José Sócrates, em 2008, a 26 de Fevereiro (há já 8 anos…), pelo Decreto que fez baixar o Regulamento das Custas Judiciais, revogou tais dispositivos, “roubando” assim aos consumidores um direito, que era próprio, e que dificultou deveras desde então a vida aos consumidores ávidos de justiça.
Os consumidores, a partir desse momento, ao moverem acções ou a serem demandados nos tribunais judiciais, obrigam-se ao pagamento de taxas de justiça, em geral incomportáveis.

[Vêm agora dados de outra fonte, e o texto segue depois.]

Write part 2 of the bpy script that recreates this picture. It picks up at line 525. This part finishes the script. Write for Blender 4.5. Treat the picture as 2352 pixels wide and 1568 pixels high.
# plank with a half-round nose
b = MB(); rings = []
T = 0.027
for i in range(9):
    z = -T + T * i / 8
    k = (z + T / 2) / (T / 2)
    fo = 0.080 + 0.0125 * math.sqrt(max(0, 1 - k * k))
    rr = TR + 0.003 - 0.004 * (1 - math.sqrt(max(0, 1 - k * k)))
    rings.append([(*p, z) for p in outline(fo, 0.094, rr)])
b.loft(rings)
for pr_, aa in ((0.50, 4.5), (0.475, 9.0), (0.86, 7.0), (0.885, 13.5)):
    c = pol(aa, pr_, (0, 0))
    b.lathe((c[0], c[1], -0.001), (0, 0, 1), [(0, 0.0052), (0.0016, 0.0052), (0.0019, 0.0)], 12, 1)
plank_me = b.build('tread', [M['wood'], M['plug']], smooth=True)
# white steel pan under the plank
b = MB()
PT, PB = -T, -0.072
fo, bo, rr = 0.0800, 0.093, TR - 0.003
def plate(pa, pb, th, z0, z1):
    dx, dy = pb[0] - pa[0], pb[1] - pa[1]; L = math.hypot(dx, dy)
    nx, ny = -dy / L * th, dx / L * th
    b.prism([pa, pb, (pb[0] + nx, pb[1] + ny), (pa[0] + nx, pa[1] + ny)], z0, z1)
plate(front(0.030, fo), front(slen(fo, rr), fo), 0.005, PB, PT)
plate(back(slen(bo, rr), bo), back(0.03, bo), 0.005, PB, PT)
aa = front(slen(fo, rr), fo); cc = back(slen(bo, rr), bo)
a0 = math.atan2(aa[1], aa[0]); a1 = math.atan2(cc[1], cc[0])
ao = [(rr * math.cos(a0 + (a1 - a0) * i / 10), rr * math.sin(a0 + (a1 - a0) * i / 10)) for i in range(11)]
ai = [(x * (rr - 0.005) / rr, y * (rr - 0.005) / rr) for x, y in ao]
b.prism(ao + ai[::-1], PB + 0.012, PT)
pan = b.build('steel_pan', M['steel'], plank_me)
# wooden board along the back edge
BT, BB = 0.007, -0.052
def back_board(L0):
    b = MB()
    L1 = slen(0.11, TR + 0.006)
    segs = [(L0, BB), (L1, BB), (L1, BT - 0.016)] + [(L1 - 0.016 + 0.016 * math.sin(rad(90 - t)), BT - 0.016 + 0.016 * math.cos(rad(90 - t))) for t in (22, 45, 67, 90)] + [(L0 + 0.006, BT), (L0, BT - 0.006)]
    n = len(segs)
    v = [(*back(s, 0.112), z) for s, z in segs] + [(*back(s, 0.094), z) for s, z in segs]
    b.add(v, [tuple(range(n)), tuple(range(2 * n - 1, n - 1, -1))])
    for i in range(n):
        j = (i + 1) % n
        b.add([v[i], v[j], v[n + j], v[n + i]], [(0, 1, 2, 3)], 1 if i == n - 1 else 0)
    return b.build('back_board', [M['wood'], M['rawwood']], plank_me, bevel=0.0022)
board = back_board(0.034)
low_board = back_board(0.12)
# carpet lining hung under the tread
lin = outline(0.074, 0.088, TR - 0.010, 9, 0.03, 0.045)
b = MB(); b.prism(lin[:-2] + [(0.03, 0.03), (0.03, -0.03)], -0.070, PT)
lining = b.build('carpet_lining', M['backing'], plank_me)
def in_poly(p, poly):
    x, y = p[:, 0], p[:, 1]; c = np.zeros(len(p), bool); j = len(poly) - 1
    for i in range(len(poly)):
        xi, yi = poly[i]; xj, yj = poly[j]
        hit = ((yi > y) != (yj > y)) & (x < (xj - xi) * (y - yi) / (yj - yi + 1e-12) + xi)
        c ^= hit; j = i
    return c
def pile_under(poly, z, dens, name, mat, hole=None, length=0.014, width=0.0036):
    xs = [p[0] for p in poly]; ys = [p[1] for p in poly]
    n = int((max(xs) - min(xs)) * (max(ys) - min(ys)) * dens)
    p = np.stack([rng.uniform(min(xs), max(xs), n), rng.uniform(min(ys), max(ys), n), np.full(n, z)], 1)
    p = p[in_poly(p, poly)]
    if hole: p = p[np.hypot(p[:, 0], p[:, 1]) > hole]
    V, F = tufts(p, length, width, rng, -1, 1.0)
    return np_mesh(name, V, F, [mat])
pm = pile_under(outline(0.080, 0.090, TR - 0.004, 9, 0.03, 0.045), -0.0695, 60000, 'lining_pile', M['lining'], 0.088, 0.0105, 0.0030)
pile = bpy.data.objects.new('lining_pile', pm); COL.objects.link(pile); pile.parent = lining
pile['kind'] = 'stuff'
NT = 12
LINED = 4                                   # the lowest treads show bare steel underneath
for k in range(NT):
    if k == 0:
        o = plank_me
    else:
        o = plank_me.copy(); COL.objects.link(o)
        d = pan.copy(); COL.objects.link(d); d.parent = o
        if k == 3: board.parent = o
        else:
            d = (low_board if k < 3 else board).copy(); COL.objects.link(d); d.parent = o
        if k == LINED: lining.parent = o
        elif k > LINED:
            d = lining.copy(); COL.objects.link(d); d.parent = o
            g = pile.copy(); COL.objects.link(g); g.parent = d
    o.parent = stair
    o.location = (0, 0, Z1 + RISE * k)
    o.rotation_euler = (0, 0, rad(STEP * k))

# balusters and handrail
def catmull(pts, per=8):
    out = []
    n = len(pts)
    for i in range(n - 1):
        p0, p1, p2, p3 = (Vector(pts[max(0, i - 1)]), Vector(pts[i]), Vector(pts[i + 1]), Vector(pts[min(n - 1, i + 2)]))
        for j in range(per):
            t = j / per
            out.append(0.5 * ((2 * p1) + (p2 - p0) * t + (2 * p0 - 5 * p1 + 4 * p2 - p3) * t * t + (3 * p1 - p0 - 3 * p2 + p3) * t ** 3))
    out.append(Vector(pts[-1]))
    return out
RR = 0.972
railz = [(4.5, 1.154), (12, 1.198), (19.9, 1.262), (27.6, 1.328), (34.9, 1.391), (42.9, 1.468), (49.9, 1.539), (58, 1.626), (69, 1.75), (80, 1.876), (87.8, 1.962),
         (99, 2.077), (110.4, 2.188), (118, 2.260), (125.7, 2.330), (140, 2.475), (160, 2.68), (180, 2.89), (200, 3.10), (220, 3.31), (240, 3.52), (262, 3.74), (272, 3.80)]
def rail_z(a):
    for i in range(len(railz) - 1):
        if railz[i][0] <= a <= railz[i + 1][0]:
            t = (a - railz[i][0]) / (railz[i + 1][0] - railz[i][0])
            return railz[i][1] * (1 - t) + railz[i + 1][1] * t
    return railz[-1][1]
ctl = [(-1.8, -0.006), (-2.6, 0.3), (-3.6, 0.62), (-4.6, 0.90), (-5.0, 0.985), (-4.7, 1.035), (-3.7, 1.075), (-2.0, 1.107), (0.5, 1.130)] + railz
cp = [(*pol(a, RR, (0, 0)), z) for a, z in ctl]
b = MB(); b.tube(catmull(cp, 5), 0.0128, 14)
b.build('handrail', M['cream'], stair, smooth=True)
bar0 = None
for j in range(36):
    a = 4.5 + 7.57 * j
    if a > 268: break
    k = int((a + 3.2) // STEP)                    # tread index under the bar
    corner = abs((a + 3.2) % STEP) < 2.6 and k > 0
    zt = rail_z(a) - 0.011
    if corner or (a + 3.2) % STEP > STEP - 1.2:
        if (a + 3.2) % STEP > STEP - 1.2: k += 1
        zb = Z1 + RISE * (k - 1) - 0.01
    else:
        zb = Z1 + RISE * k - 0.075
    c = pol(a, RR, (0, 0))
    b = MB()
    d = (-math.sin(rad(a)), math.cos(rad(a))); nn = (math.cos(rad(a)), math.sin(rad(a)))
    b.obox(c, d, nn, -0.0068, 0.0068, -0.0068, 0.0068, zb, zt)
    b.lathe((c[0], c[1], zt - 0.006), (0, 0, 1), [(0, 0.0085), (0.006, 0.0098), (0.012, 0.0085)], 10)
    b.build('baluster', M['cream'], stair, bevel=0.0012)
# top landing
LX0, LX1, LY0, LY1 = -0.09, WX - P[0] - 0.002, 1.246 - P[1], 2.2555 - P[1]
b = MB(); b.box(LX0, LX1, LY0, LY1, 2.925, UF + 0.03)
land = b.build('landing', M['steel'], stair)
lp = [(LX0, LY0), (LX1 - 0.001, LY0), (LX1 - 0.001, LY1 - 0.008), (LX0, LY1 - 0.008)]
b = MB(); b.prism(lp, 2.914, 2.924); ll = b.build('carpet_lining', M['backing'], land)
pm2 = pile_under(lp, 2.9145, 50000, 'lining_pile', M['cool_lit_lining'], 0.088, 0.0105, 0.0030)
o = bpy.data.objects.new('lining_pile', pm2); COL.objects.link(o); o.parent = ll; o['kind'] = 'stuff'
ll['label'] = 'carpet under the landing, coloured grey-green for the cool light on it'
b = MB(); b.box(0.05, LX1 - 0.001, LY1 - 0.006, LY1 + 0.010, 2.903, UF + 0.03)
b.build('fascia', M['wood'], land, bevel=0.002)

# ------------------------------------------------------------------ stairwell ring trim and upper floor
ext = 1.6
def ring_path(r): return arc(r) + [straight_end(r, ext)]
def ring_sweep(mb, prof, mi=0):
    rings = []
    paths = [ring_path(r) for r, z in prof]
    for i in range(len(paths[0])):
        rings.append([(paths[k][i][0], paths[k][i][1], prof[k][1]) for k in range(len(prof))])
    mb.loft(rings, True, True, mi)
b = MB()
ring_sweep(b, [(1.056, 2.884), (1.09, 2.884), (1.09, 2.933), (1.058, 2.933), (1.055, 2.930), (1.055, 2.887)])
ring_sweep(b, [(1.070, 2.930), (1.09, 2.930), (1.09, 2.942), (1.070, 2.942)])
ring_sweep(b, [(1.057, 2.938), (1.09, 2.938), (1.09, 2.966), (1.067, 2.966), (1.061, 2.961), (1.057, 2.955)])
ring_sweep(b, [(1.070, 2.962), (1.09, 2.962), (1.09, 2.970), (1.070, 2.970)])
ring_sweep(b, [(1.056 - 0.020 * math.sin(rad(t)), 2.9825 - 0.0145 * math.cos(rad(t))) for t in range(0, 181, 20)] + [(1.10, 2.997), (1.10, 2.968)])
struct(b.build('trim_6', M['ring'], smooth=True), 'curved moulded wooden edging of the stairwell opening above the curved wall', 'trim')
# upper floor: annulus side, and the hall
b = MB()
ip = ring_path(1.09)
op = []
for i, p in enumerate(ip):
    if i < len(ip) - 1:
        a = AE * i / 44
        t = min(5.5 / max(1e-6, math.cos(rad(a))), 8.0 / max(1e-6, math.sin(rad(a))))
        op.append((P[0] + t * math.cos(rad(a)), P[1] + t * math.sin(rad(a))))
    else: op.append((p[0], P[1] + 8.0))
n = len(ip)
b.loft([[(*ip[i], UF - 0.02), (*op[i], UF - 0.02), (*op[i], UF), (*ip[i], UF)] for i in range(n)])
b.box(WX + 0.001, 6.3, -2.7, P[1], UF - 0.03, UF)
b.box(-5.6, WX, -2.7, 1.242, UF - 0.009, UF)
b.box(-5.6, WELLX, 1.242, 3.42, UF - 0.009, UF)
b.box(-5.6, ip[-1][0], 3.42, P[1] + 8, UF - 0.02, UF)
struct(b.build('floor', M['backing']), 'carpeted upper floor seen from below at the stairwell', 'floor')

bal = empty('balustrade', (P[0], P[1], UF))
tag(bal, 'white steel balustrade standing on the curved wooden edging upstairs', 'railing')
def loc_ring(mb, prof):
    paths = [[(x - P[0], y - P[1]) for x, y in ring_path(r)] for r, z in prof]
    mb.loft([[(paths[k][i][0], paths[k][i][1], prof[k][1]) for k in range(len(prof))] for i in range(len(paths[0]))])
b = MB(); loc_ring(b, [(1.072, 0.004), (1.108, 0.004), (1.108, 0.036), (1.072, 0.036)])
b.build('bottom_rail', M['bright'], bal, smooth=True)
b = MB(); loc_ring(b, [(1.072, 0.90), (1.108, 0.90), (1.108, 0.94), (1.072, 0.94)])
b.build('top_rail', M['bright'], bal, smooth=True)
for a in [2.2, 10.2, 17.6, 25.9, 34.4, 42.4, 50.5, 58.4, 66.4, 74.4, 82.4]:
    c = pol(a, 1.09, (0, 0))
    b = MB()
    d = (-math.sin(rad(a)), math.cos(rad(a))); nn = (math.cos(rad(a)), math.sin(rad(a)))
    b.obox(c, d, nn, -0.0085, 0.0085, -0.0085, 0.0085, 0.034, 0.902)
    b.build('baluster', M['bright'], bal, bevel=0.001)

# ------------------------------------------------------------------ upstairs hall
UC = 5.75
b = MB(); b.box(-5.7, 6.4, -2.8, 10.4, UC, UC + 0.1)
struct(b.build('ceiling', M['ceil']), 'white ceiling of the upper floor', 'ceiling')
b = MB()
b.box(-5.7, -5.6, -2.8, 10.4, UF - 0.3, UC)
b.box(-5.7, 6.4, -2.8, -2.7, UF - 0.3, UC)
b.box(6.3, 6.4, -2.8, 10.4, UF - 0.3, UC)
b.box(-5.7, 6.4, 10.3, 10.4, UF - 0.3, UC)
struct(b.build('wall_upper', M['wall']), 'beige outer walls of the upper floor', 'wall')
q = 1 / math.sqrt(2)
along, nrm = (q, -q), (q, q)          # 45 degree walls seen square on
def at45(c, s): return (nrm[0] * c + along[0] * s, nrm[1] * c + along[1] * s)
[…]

E incomportáveis como forma de dificultar exactamente o acesso às vias de resolução dos litígios.
A justiça acessível desapareceu.
Agora até nos tribunais arbitrais de conflitos de consumo, mercê das dificuldades experimentadas, se paga, em geral, os serviços ali prestados, aliás, com excepções muito contadas...
Sucessivas diligências nossas de molde a repristinar na íntegra o artigo respectivo, ao longo das legislaturas anteriores, foram fadadas ao insucesso.
Portugal parece não ter intuído ainda a instante necessidade de conferir à política de consumidores foros de cidade.
E os poderes instituídos tratam, em geral, com soberano desprezo os consumidores.
Na Europa nem tudo são rosas, como se viu.
Entre nós, é tempo, é hora de tudo se alterar!
Para que os direitos sejam repostos! E a dignidade restituída os consumidores!